Para o executivo, a Huawei tem duas frentes de guerra, uma centrada no desenvolvimento de um melhor produto, com melhor serviço, e outra no desenvolvimento de um ecossistema que permita relacionar o telefone com o carro, a casa e o escritório. “Queremos ser a janela do utilizador nas várias áreas", explicou.
A base da inovação e o investimento multiplicado
Os números de investimento da Huawei em I&D deixam bem claro a aposta da empresa nesta área. Quarenta e cinco por centro dos colaboradores estão envolvidos em funções de I&D e 10% da receita anual é aplicada nesta área. E o resultado mede-se também no número de patentes registadas, com mais de 12 mil patentes pedidas e uma média de 3,5 apresentadas todos os dias. Na Europa a Huawei também liderou em 2017 o número de pedidos de patentes.
Entre os 14 centros espalhados pelo mundo, os laboratórios localizados a noroeste de Pequim concentram uma parte significativa dos testes de smartphones, com as áreas da automação, resistência e fiabilidade, antenas e comunicações, e o laboratório de áudio. Os jornalistas puderam ver algumas das máquinas que põem à prova os telefones da Huawei, validando a resistência ao pó e aos salpicos, o número de vezes que os botões podem ser clicados e a durabilidade em quedas, mas sem poder fotografar ou filmar dentro dos laboratórios.
Nos laboratórios são feitos mais de 250 diagnósticos diferentes e todos os anos são realizados aqui mais de 300 milhões de user cases, com diferentes experiências, em ambiente controlado e no terreno, recorrendo muitas vezes a robots, como o teste de resistência da resistência da ligação dos headphones onde uma máquina testa repetidamente o encaixe, colocando a ficha mais de 5 mil vezes para garantir que dura pelo menos um ano.
Num futuro próximo o smartphone vai ter evolução no design e no formato, com a possibilidade de integrar leitor de proteção digital sob o ecrã, conduzir som através dos ossos e utilizar novos materiais que atualmente não são ainda aplicáveis à produção em massa, e que podem abrir espaço aos ecrãs flexíveis. Mas este é um futuro ainda não tão próximo, e Shao Yang revela que a empresa está a trabalhar em vários cenários, em ecrãs totais, mais finos, e que todos estes são ainda secretos, mas admite que ainda não será em 2019 que a Huawei terá smartphones flexíveis.

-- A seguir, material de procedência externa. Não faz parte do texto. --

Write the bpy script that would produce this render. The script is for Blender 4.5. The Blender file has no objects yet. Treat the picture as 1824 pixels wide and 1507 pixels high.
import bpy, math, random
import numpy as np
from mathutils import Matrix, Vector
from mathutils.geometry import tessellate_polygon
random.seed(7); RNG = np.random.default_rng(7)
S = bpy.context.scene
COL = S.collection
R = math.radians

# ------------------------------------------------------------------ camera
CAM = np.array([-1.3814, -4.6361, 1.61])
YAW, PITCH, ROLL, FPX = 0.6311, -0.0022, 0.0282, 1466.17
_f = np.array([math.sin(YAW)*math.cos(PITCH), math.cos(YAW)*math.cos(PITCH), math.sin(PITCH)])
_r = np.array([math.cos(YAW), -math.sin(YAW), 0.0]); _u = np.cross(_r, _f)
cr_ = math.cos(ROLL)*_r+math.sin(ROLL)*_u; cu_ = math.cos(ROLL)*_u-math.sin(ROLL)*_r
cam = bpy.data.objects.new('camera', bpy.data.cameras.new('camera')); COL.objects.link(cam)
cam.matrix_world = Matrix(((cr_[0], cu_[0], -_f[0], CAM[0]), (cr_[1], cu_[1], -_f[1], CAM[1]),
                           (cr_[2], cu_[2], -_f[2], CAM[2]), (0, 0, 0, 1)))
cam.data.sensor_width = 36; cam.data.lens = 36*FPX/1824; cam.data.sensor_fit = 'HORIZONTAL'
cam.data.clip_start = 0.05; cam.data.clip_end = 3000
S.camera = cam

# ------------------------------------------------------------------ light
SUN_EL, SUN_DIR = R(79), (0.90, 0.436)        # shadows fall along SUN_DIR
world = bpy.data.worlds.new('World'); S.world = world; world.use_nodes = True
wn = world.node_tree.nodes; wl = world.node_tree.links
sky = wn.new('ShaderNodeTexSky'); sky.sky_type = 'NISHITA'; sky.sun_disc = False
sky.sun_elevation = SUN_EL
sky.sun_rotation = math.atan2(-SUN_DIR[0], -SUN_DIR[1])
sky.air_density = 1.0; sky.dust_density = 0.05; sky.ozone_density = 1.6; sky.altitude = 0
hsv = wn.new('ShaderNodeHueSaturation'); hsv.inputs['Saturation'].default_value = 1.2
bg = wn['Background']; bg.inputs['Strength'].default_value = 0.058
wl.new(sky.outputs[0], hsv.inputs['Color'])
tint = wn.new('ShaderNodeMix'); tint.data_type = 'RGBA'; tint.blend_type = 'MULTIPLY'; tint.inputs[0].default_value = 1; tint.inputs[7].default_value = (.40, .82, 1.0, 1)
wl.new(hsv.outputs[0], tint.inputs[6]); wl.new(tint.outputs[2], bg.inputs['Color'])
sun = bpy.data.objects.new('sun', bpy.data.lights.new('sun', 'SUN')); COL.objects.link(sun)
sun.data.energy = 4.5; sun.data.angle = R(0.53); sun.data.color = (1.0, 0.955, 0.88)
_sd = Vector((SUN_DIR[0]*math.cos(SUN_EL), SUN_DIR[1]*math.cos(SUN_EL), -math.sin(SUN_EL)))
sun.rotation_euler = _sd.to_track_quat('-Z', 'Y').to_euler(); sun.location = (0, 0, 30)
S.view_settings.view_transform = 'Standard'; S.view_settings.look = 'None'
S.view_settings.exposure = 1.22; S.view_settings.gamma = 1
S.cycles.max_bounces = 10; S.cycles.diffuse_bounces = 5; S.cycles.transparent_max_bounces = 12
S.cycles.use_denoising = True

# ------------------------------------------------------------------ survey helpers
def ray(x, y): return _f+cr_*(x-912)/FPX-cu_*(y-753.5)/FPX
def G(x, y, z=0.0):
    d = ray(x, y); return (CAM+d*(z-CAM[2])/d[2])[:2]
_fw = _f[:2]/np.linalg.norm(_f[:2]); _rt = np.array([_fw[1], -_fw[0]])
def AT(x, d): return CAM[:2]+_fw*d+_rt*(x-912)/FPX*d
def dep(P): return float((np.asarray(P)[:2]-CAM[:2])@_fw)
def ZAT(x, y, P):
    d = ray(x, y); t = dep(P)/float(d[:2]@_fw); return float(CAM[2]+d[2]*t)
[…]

Na visão da Huawei o smartphone é a peça essencial de um ecossistema que integra a casa, o carro e o escritório e com soluções que são desenvolvidas com vários parceiros, nomeadamente na área do hardware e das home appliances.
“Os telefones atualmente são usados durante cerca de 2 anos e estamos a investir para trazer mais valias aos consumidores, e conseguir uma inovação com valor”, adianta Walter Ji, director do negócio de consumo na Europa, onde a Huawei já conseguiu ser número um ou número dois em alguns mercados, nomeadamente em Espanha e Itália. Em Portugal a empresa cresceu 47% em 2017 no segmento mobile e as ambições para 2018 e 2019 são de chegar ao topo da lista dos fabricantes que vendem mais equipamentos.
A primeira posição a nível mundial é também a ambição da marca. A meta definida por Shao Yang é de atingir os 100 mil milhões de dólares de receitas em 2022 e 10 mil milhões de lucro. E quando tenciona a empresa chegar ao primeiro lugar, ultrapassando a Apple e a Samsung que ainda estão à frente? Não há uma data definida, mas a confiança de que será possível é grande.
Nota da Redação: O SAPO TEK viajou à sede da Huawei e aos Centros de I&D a convite da empresa.